Profiles in Solipsism. - Review - book review
National Review, August 6, 2001 by Jacob Heilbrunn
Washington, by Meg Greenfield (Public Affairs, 272 pp., $26)
The Columnist, by Jeffrey Frank (Simon & Schuster, 240 pp., $22)
Washington, d.c., may not be a bookish city, but it has inspired an unusual number of books. This literary output comes in several genres. One is the memoir of the journalist who recounts the capital city's golden age, which happens to coincide with his own years there. The tone is one of high seriousness about the nation's affairs, coupled with lamentation about the decline of manners, mores, and statesmanship. It could be David Brinkley describing the rise of Washington after the Second World War in Washington Goes to War, or Joseph Alsop, in I've Seen the Best of It, complaining that the world he knew had "gone by the boards." Such books often provide a window into the psyche of the Washington writer, a conflicted creature who is attracted to power but seeks to maintain the appearance of moral and intellectual distance from it.
A rather more colorful genre is that of the Washington novel, which began in 1880 with Henry Adams's Democracy, a send-up of the Grant administration. The main character is a rich widow named Madeleine Lee. Despairing of New York and Boston, made up respectively of hatchet- faced stockbrokers and dilettantish academics, Lee moves to Washington, hoping to find there pillars of intellect and courage. She quickly discovers that the capital is a beehive of gossip and intrigue, while the president himself is the pawn of a powerful senator. Since Adams's day, writers from Allen Drury to Gore Vidal, Ward Just, and Michael Lind have depicted the corruption and hypocrisy of Washington. For Washington's worthies, these novels afford the pleasure of having their importance affirmed and create a pleasant parlor game of guessing who is who. For the rest of us, they offer a more accurate portrait of the city than is usually to be found in memoirs.
Meg Greenfield and Jeffrey Frank are the latest entrants in this crowded field. Greenfield's memoir recounts her tenure as editor of the Washington Post's editorial page. A Pulitzer Prize winner, Greenfield, who died in 1999, relished her reputation as a tough cookie who had made it to the top in a man's world. Frank, who has worked at both the Post and the Washington Star and is now a senior editor at The New Yorker, has written a comic novel drawing extensively on his experiences in Washington.
For anyone seeking to understand the values of our nation's capital, Greenfield's book is required reading. Greenfield chronicles her unlikely rise from studious child in Seattle, where her parents, by her account, inculcated her with austere values, to Washington powerbroker. Some of her most interesting passages are about her first job at an influential Cold War fortnightly called The Reporter, published by a brilliantly eccentric Italian emigre named Max Ascoli, who terminated the magazine out of disgust at Lyndon Johnson's hesitation over Vietnam. But the bulk of Greenfield's book is about the culture of Washington, by which she means its habits of deceit, pomposity, and knavery. Seldom has a more acidulous portrait of the city been drawn by one of its preeminent members.
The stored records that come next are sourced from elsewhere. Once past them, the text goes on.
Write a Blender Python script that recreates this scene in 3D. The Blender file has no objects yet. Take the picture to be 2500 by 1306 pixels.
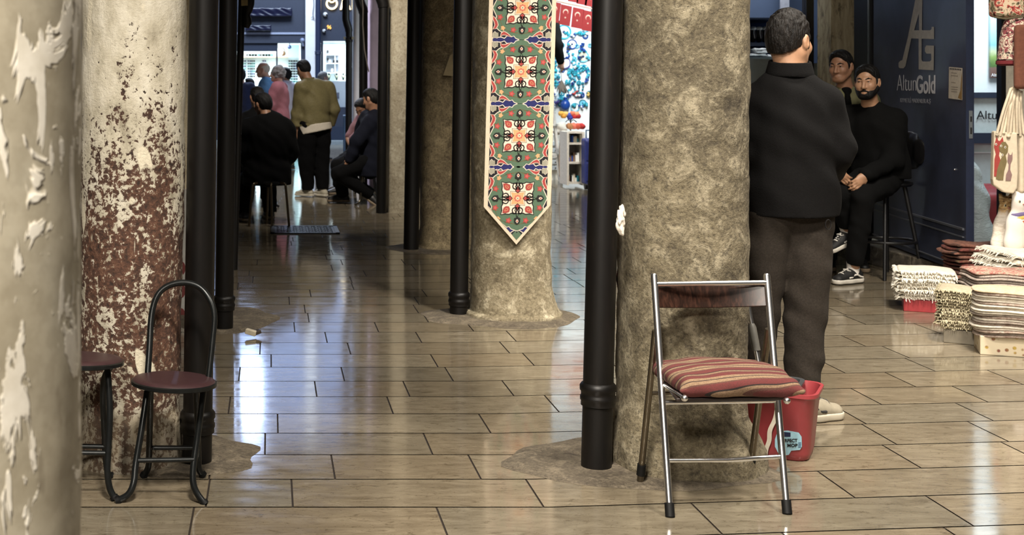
import bpy, bmesh, math, random
import numpy as np
from mathutils import Vector, Matrix, noise as mnoise
R = math.radians
random.seed(7)
SC = bpy.context.scene
COL = SC.collection
V = Vector

# ------------------------------------------------------------------ picture geometry
F, PX, HZ, CAM_H = 3100.0, 660.0, 208.0, 1.43        # focal length in pixels, vanishing point, camera height

def P(u, v, Y):
    """point seen at pixel (u, v) at depth Y metres"""
    return V(((u - PX) * Y / F, Y, CAM_H - (v - HZ) * Y / F))

def X(u, Y): return (u - PX) * Y / F
def Z(v, Y): return CAM_H - (v - HZ) * Y / F
def YF(v): return CAM_H * F / (v - HZ)               # depth of a floor point

# ------------------------------------------------------------------ materials
def lin(c):
    return c / 12.92 if c <= 0.04045 else ((c + 0.055) / 1.055) ** 2.4

def C(r, g, b): return (lin(r / 255), lin(g / 255), lin(b / 255), 1.0)

class G:
    """small helper for building one node material"""
    def __init__(s, name):
        s.m = bpy.data.materials.new(name)
        s.m.use_nodes = True
        s.nt = s.m.node_tree
        s.nt.nodes.clear()
        s.out = s.nt.nodes.new('ShaderNodeOutputMaterial')
        s.b = s.nt.nodes.new('ShaderNodeBsdfPrincipled')
        s.nt.links.new(s.b.outputs[0], s.out.inputs[0])
        s._tc = None

    def n(s, t, ins=None, **kw):
        nd = s.nt.nodes.new(t)
        for k, v in kw.items(): setattr(nd, k, v)
        for k, v in (ins or {}).items(): s.put(nd.inputs[k], v)
        return nd

    def put(s, sock, v):
        if isinstance(v, bpy.types.NodeSocket): s.nt.links.new(v, sock)
        else: sock.default_value = v

    def set(s, **kw):
        for k, v in kw.items(): s.put(s.b.inputs[k.replace('_', ' ')], v)
        return s

    def co(s, kind='Object', scale=(1, 1, 1), loc=(0, 0, 0), rot=(0, 0, 0)):
        if s._tc is None: s._tc = s.n('ShaderNodeTexCoord')
        if kind == 'World':
            src = s.n('ShaderNodeNewGeometry').outputs['Position']
        else:
            src = s._tc.outputs[kind]
        return s.n('ShaderNodeMapping', {'Vector': src, 'Scale': scale, 'Location': loc, 'Rotation': rot}).outputs[0]

    def noise(s, scale=5, detail=6, rough=.6, vec=None, dist=0):
        return s.n('ShaderNodeTexNoise', {'Vector': vec or s.co(), 'Scale': scale, 'Detail': detail, 'Roughness': rough, 'Distortion': dist}).outputs[0]

    def vor(s, scale=5, vec=None, feature='F1', rnd=1):
        return s.n('ShaderNodeTexVoronoi', {'Vector': vec or s.co(), 'Scale': scale, 'Randomness': rnd}, feature=feature).outputs[0]

    def ramp(s, fac, stops, interp='LINEAR'):
        nd = s.n('ShaderNodeValToRGB', {'Fac': fac})
        cr = nd.color_ramp
        cr.interpolation = interp
        while len(cr.elements) < len(stops): cr.elements.new(.5)
        for e, (p, c) in zip(cr.elements, stops):
            e.position = p
            e.color = c if isinstance(c, tuple) else (c, c, c, 1)
        return nd.outputs[0]

    def mix(s, fac, a, b, mode='MIX'):
        nd = s.n('ShaderNodeMix', None, data_type='RGBA', blend_type=mode)
        s.put(nd.inputs[0], fac); s.put(nd.inputs[6], a); s.put(nd.inputs[7], b)
        return nd.outputs[2]

    def math(s, op, a, b=0.0, clamp=False):
        nd = s.n('ShaderNodeMath', None, operation=op, use_clamp=clamp)
        s.put(nd.inputs[0], a); s.put(nd.inputs[1], b)
        return nd.outputs[0]

    def sep(s, vec): return s.n('ShaderNodeSeparateXYZ', {'Vector': vec}).outputs

    def bump(s, h, strength=.4, dist=.01):
        s.put(s.b.inputs['Normal'], s.n('ShaderNodeBump', {'Height': h, 'Strength': strength, 'Distance': dist}).outputs[0])
        return s

MATS = {}
def flat(name, col, rough=.6, metal=0.0, var=.12, scale=30, bump=0.0, spec=None, sheen=0, emit=None, alpha=None):
    """plain material with a little noise in tone"""
    if name in MATS: return MATS[name]
    g = G(name)
    nz = g.noise(scale, 4, .6)
    dark = tuple(x * (1 - var) for x in col[:3]) + (1,)
    lite = tuple(min(1, x * (1 + var)) for x in col[:3]) + (1,)
    g.set(Base_Color=g.ramp(nz, [(.3, dark), (.7, lite)]), Roughness=rough, Metallic=metal)
    if spec is not None: g.set(Specular_IOR_Level=spec)
    if sheen: g.set(Sheen_Weight=sheen)
    if emit: g.set(Emission_Color=col, Emission_Strength=emit)
    if bump: g.bump(g.noise(scale * 3, 4, .6), bump, .004)
    MATS[name] = g.m
    return g.m

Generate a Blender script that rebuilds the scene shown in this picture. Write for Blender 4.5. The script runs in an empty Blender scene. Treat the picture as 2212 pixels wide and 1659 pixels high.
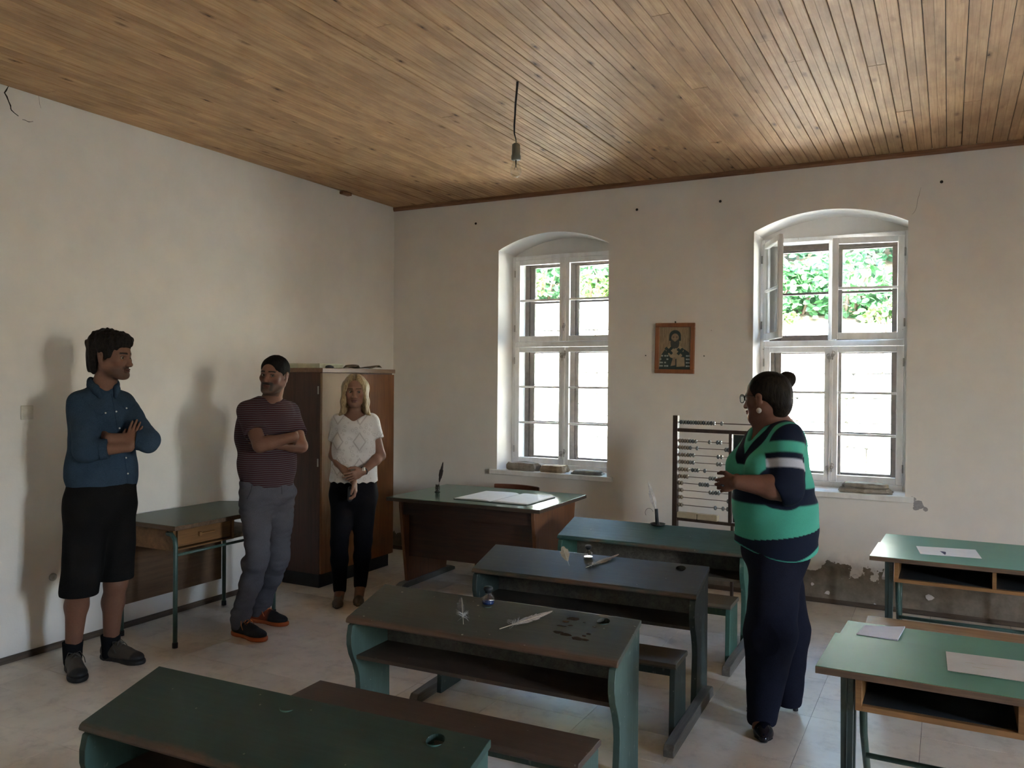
import bpy, bmesh, math, random
import numpy as np
from mathutils import Vector, Matrix
R_ = random.Random(7)
PI = math.pi
scene = bpy.context.scene
COL = scene.collection

# ------------------------------------------------------------------ camera
CAMP = np.array([4.604676845868638, -6.3587059657443366, 1.6])
YAW, PITCH, ROLL, FPX = 0.48449312, -0.00659694, 0.00821229, 1792.41
_fw = np.array([-math.sin(YAW)*math.cos(PITCH), math.cos(YAW)*math.cos(PITCH), math.sin(PITCH)])
_rt = np.cross(_fw, [0, 0, 1]); _rt /= np.linalg.norm(_rt)
_up = np.cross(_rt, _fw)
_rt, _up = _rt*math.cos(ROLL)+_up*math.sin(ROLL), -_rt*math.sin(ROLL)+_up*math.cos(ROLL)
cam_data = bpy.data.cameras.new('camera')
cam_data.lens = FPX/2212*36; cam_data.sensor_width = 36
cam_data.clip_start = 0.05; cam_data.clip_end = 200
cam = bpy.data.objects.new('camera', cam_data); COL.objects.link(cam)
cam.matrix_world = Matrix(((_rt[0], _up[0], -_fw[0], CAMP[0]), (_rt[1], _up[1], -_fw[1], CAMP[1]),
                           (_rt[2], _up[2], -_fw[2], CAMP[2]), (0, 0, 0, 1)))
scene.camera = cam

def at(x, y, d):
    """measured photo position (2212x1659) at metric distance d along the view axis -> world point"""
    return CAMP + d*(_fw + _rt*(x-1106)/FPX - _up*(y-829.5)/FPX)
def on(x, y, axis, val):
    """same, where the sight line meets the plane axis=val"""
    v = _fw + _rt*(x-1106)/FPX - _up*(y-829.5)/FPX
    i = 'xyz'.index(axis)
    return CAMP + v*(val-CAMP[i])/v[i]

# ------------------------------------------------------------------ sky, sun, exposure
world = bpy.data.worlds.new('world'); scene.world = world; world.use_nodes = True
wn = world.node_tree.nodes; wl = world.node_tree.links
sky = wn.new('ShaderNodeTexSky'); sky.sky_type = 'NISHITA'; sky.sun_disc = False
sky.sun_elevation = math.radians(52); sky.sun_rotation = math.radians(150)
sky.air_density = 1.0; sky.dust_density = 2.5; sky.ozone_density = 1.0
wl.new(sky.outputs[0], wn['Background'].inputs[0]); wn['Background'].inputs[1].default_value = 2.4
sun_d = bpy.data.lights.new('sun', 'SUN'); sun_d.energy = 22.0; sun_d.angle = math.radians(2.0)
sun_d.color = (1.0, 0.96, 0.90)
sun = bpy.data.objects.new('sun', sun_d); COL.objects.link(sun)
# the sun stands behind the house, high, and lights the yard wall that faces the windows
_sd = Vector((-0.10, -0.66, 0.95)).normalized()
sun.rotation_euler = _sd.to_track_quat('Z', 'Y').to_euler()
sun.location = (6, -4, 12)
def portal(x, z, w, h, y=0.66):
    d = bpy.data.lights.new('window_portal', 'AREA'); d.shape = 'RECTANGLE'; d.size = w; d.size_y = h
    d.energy = 1; d.cycles.is_portal = True
    o = bpy.data.objects.new('window_portal', d); COL.objects.link(o)
    o.location = (x, y, z); o.rotation_euler = (-PI/2, 0, 0)
WINX = [(1.115, 2.14), (3.30, 4.345), (5.50, 6.54), (7.70, 8.74)]
for a, b in WINX: portal((a+b)/2, 1.76, b-a, 1.9)
for y_ in (-5.0,):
    portal(0, 1.76, 1.0, 1.9); o_ = COL.objects[-1]; o_.location = (9.9+.56, y_, 1.76); o_.rotation_euler = (PI/2, 0, PI/2)
vs = scene.view_settings
vs.view_transform = 'Standard'; vs.look = 'None'; vs.gamma = 1; vs.use_curve_mapping = False
vs.exposure = 2.2
scene.cycles.max_bounces = 14; scene.cycles.diffuse_bounces = 7; scene.cycles.glossy_bounces = 5
scene.cycles.transparent_max_bounces = 24; scene.cycles.transmission_bounces = 8
scene.cycles.sample_clamp_indirect = 12
scene.cycles.caustics_reflective = False; scene.cycles.caustics_refractive = False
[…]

According to Greenfield, Washington resembles a high school where the students never grow up. Its inhabitants display all the worst traits of teenagers-self-absorption and pettiness, together with a pecking order that rests on political power. "This population of long-term squatters is attuned to its own purposes, answers to its own code, administers its own rewards and punishments, and has its own distinctive conception of what constitutes winning and losing." The fundamental problem with Washington, we are told, is that it produces phonies: Journalists and politicians "eagerly dehumanize themselves," constructing a public self that does violence to the "genuine person" beneath.
Unfortunately, Greenfield names no names and provides no specific examples. Whom does she have in mind? Who were Washington's biggest phonies? We are never told. Nor does she consider that the behavior she condemns may simply be careerism, which is scarcely unique to Washington. The backstabbing and preening she criticizes can be found in any sphere, whether the corporate world, Hollywood, or academia. There is something a little parochial about Greenfield's complaints; an uncharitable critic might even say that they're rather Inside the Beltway.
While her apparent assumption is that she herself has somehow managed to remain detached from the Washington scene, her book offers an unwitting portrait of the true Washingtonian, who repudiates the city's shallowness and hypocrisy while ascending the escalator of success. Disappointment with the city is itself a form of egotism: a dexterous attempt to separate oneself from the indecorous town that has made one's career. Given that Greenfield's posthumous memoir features a foreword by Katharine Graham and an afterword by historian and television personality Michael Beschloss, doubts can hardly be suppressed about her virginal status.